Vaya con dios

BRD 2002 (Vaya con dios) Regie Zoltan Spirandelli 106 Min. FSK ab 6

Eine Offenbarung im deutschen Kino! Und vor allem eine völlig unerwartete: Denn von "Vaya con dios" als einem Roadmovie dreier Mönche zu sprechen, verbietet sich schon, weil die Brüder aus dem vergessenen Cantorianer-Orden, nachdem sie ihr sicheres Gemäuer verlassen haben, erstmal abseits aller Straßen und Wege querfeldein aufbrechen. Ihr Kloster in Brandenburg ist pleite und so machen sie sich nach Jahrzehnte langer Abgeschiedenheit auf in die Toskana, zum einzig existierenden Bruderorden. Die Cantorianer wurden von der offiziellen Kirche verstoßen, weil sich glauben, dass der heilige Geist Klang ist, und sie ohne Anleitung einer Kirche im Gesang bei Gott sind. Unterm Arm der letzten verbleibenden Brüder reist ihr wichtigster Schatz mit, die alte Ordensregel "Regula Cantorianorum".

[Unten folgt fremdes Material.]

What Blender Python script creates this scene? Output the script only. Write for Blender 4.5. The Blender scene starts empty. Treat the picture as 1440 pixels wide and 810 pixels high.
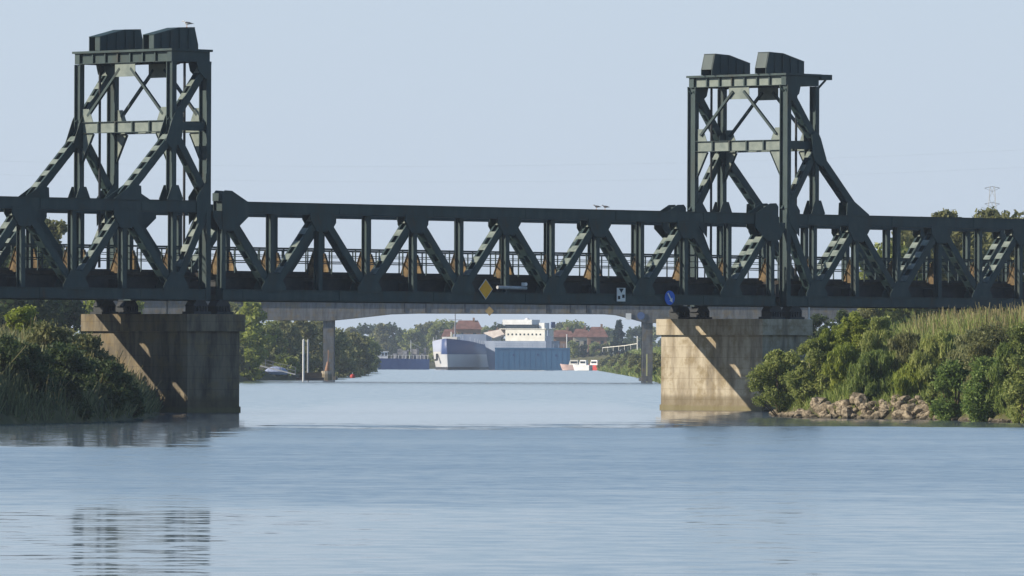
import bpy, bmesh, math, random
import numpy as np
from mathutils import Vector, Matrix
random.seed(7)
RNG = np.random.default_rng(11)
S = bpy.context.scene
COL = S.collection
R = math.radians

# ------------------------------------------------------------------ camera
F = 11340.0            # focal length in pixels of a 1440 px wide frame
CAMZ = 3.1
ROLL = 0.0035
HY = 505.0             # horizon row at the middle of a 1440x810 frame
cd = bpy.data.cameras.new('camera')
cam = bpy.data.objects.new('camera', cd)
COL.objects.link(cam)
cam.location = (0, 0, CAMZ)
cam.rotation_euler = (R(90), -ROLL, 0)
cd.sensor_width = 36
cd.lens = 36 * F / 1440
cd.shift_y = (HY - 405) / 1440
cd.clip_start = 1
cd.clip_end = 30000
S.camera = cam

# ------------------------------------------------------------------ sky, sun, exposure
SUN_EL = 25.5
SUN_AZ = 260.0         # compass style: 0 = +Y, 90 = +X
W = bpy.data.worlds.new('World')
S.world = W
W.use_nodes = True
wn = W.node_tree
bg = wn.nodes['Background']
sky = wn.nodes.new('ShaderNodeTexSky')
sky.sky_type = 'NISHITA'
sky.sun_disc = False
sky.sun_elevation = R(SUN_EL)
sky.sun_rotation = R(SUN_AZ)
sky.air_density = 1.0
sky.dust_density = 0.2
sky.ozone_density = 3.5
wtc = wn.nodes.new('ShaderNodeTexCoord')
wsp = wn.nodes.new('ShaderNodeSeparateXYZ')
wn.links.new(wtc.outputs['Generated'], wsp.inputs[0])
wmr = wn.nodes.new('ShaderNodeMapRange')
wmr.interpolation_type = 'SMOOTHERSTEP'
for _i, _v in ((1, 0.0), (2, 0.25), (3, 0.97), (4, 0.0)):
    wmr.inputs[_i].default_value = _v
wn.links.new(wsp.outputs[2], wmr.inputs[0])
wmx = wn.nodes.new('ShaderNodeMix')
wmx.data_type = 'RGBA'
wn.links.new(wmr.outputs[0], wmx.inputs['Factor'])
wn.links.new(sky.outputs[0], wmx.inputs[6])
wrp = wn.nodes.new('ShaderNodeValToRGB')               # pale summer haze low in the sky
for _p, _c in ((0.0, (4.1, 4.72, 5.55)), (0.05, (3.98, 4.68, 5.6)), (0.16, (3.85, 4.58, 5.6))):
    _e = wrp.color_ramp.elements.new(_p) if _p else wrp.color_ramp.elements[0]
    _e.position = _p
    _e.color = (*_c, 1)
wrp.color_ramp.elements[-1].color = (3.85, 4.58, 5.6, 1)
wn.links.new(wsp.outputs[2], wrp.inputs[0])
wn.links.new(wrp.outputs[0], wmx.inputs[7])
wn.links.new(wmx.outputs[2], bg.inputs[0])
bg.inputs[1].default_value = 0.1
sd = bpy.data.lights.new('sun', 'SUN')
sun = bpy.data.objects.new('sun', sd)
COL.objects.link(sun)
sd.energy = 4.7
sd.angle = R(0.5)
sd.color = (1.0, 0.90, 0.74)
sdir = Vector((math.sin(R(SUN_AZ)) * math.cos(R(SUN_EL)), math.cos(R(SUN_AZ)) * math.cos(R(SUN_EL)), math.sin(R(SUN_EL))))
sun.rotation_euler = (-sdir).to_track_quat('-Z', 'Y').to_euler()
sun.location = (-200, 300, 200)
S.view_settings.view_transform = 'Standard'
S.view_settings.look = 'None'
S.view_settings.exposure = 0.5
S.view_settings.gamma = 1.0
S.cycles.use_denoising = True
S.cycles.max_bounces = 6
S.cycles.diffuse_bounces = 2
S.cycles.volume_bounces = 0
S.cycles.sample_clamp_indirect = 3.0


# ------------------------------------------------------------------ helpers
def P(px, py, Y):
    """pixel of the 1440x810 frame at depth Y -> world point"""
    dx, dy = px - 720.0, py - 405.0
    x = dx + ROLL * dy
    y = dy - ROLL * dx
    return Vector((x / F * Y, Y, CAMZ + (HY - 405 - y) / F * Y))


class MB:
    def __init__(self):
        self.v = []
        self.f = []
        self.m = []

    def add(self, verts, faces, mi=0):
        o = len(self.v)
        self.v += [tuple(p) for p in verts]
        self.f += [tuple(i + o for i in f) for f in faces]
        self.m += [mi] * len(faces)
        return self

    def box(self, x0, x1, y0, y1, z0, z1, mi=0):
        v = [(x0, y0, z0), (x1, y0, z0), (x1, y1, z0), (x0, y1, z0), (x0, y0, z1), (x1, y0, z1), (x1, y1, z1), (x0, y1, z1)]
        return self.add(v, [(0, 3, 2, 1), (4, 5, 6, 7), (0, 1, 5, 4), (1, 2, 6, 5), (2, 3, 7, 6), (3, 0, 4, 7)], mi)

    def beam(self, a, b, w, h, side=(0, 1, 0), mi=0):
        """bar a->b; w along `side`, h across both"""
        a, b = Vector(a), Vector(b)
        d = (b - a).normalized()
        s = Vector(side)
        s = (s - d * s.dot(d))
        if s.length < 1e-5:
            s = Vector((1, 0, 0)) - d * d.x
        s.normalize()
        n = d.cross(s)
        v = []
        for p in (a, b):
            for i, j in ((-1, -1), (1, -1), (1, 1), (-1, 1)):
                v.append(p + s * (i * w / 2) + n * (j * h / 2))
        return self.add(v, [(0, 1, 2, 3), (7, 6, 5, 4), (0, 4, 5, 1), (1, 5, 6, 2), (2, 6, 7, 3), (3, 7, 4, 0)], mi)

    def plate(self, pts, axis, c, th, mi=0):
        """polygon of (a,z) points; axis 'y': a=x, extruded in y around c; axis 'x': a=y"""
        n = len(pts)
        v = []
        for s in (-th / 2, th / 2):
            for a, z in pts:
                v.append((a, c + s, z) if axis == 'y' else (c + s, a, z))
        f = [tuple(range(n)), tuple(range(2 * n - 1, n - 1, -1))]
        for i in range(n):
            j = (i + 1) % n
            f.append((i, i + n, j + n, j))
        return self.add(v, f, mi)

    def cyl(self, a, b, r0, r1=None, n=10, mi=0):
        r1 = r0 if r1 is None else r1
        a, b = Vector(a), Vector(b)
        d = (b - a).normalized()
        s = d.orthogonal().normalized()
        t = d.cross(s)
        v = []
        for p, r in ((a, r0), (b, r1)):
            for i in range(n):
                an = 2 * math.pi * i / n
                v.append(p + s * (r * math.cos(an)) + t * (r * math.sin(an)))
        f = [(i, (i + 1) % n, (i + 1) % n + n, i + n) for i in range(n)]
        f += [tuple(range(n - 1, -1, -1)), tuple(range(n, 2 * n))]
        return self.add(v, f, mi)

    def loft(self, rings, mi=0, cap=True, closed=True):
        n = len(rings[0])
        v = [p for r in rings for p in r]
        f = []
        for k in range(len(rings) - 1):
            for i in range(n if closed else n - 1):
                j = (i + 1) % n
                f.append((k * n + i, k * n + j, (k + 1) * n + j, (k + 1) * n + i))
        if cap and closed:
            f.append(tuple(range(n - 1, -1, -1)))
            f.append(tuple(range((len(rings) - 1) * n, len(rings) * n)))
        return self.add(v, f, mi)

    def mesh(self, name, mats, off=(0, 0, 0), smooth=False):
        me = bpy.data.meshes.new(name)
        o = Vector(off)
        me.from_pydata([tuple(Vector(p) - o) for p in self.v], [], self.f)
        mats = mats if isinstance(mats, (list, tuple)) else [mats]
        for m in mats:
            me.materials.append(m)
        me.polygons.foreach_set('material_index', self.m)
        b = bmesh.new()
        b.from_mesh(me)
        bmesh.ops.recalc_face_normals(b, faces=b.faces)
        b.to_mesh(me)
        b.free()
        if smooth:
            me.polygons.foreach_set('use_smooth', [True] * len(me.polygons))
        me.update()
        return me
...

Auf dieser, für so weltfremde Gestalten wahrlich abenteuerlichen Reise, begegnet jeder seiner ganz speziellen Verführung. Der junge Arbo (Daniel Brühl) hatte noch nie Kontakt zu einer Frau und so braust für ihn die forsche Fotografin Chiara (Chiara Schoras) in einem Cabrio heran. Sie ist - nach einem unfreiwilligen Stopp - in der freien Natur ebenso verloren, wie die drei in der modernen Zivilisation. Ein Handy mit Headset, ja überhaupt ein Telefon ist eine Sensation, ein Auto ebenfalls, obwohl des sinnesfreudige Tassilo meint, er hätte als Junge schon mal eines gefahren. Gegen die Bedrohungen der Welt und regelmäßig als Andacht singen Arbo, Tassilo (Matthias Brenner) und Benno (Michael Gwisdek) zusammen. Von diesen Inseln aus berührendem Klang, welche die Seele des Films und seiner Figuren bilden, löst sich die Handlung in auflockendem Slapstick, zur Spannung um die wertvolle Handschrift und zur anderen Herzensgeschichte, der Romantik um Arbo und Chiara.

Zoltan Spirandelli, der vor Jahren die Kinos mit dem Mitsing-Kurzfilm "Der Hahn ist tot" animierte, verbindet das Ernste aufs harmonischste mit dem lockeren Spaß. Wenn die drei verängstigten Heldlein in ihren Kutten für ein paar Umweltgauner bedrohlich wie Jedi-Ritter aus "Star Wars" wirken, wenn Begegnungen mit Rolltreppen oder Navigationssystemen immer wieder für Spaß sorgen, ergeben sich keine der Grobheiten, zu denen solch ein Zusammenprall der Kulturen meist verführt.

Nicht nur der intellektuell und sinnlich gleichermaßen tief gehende Gesang als ganz eigener Weg zu Gott macht "Vaya con Dios" zum einzigartigen Erlebnis. Schöne Kinobilder und hervorragende Darsteller vervollständigen die gelungene Gesamtkomposition. Vor allem Michael Gwisdek tiefe Furchen im Gesicht als verbitterter Jesuiten-Zögling Benno, der den Verführungen seines alten, marktwirtschaftlich seelenlos durchorganisierten Ordens fast erliegt, begeistert nach seinem Auftritt als einer der "Nachtgestalten" erneut mit einer anderen Seite seines Könnens. So erhielt "Vaya con Dios" verdientermaßen alle drei Nachwuchspreise in den Kategorien beste Darsteller (Daniel Brühl und Chiara Schoras) und beste Regie beim Bayerischen Filmpreis 2002.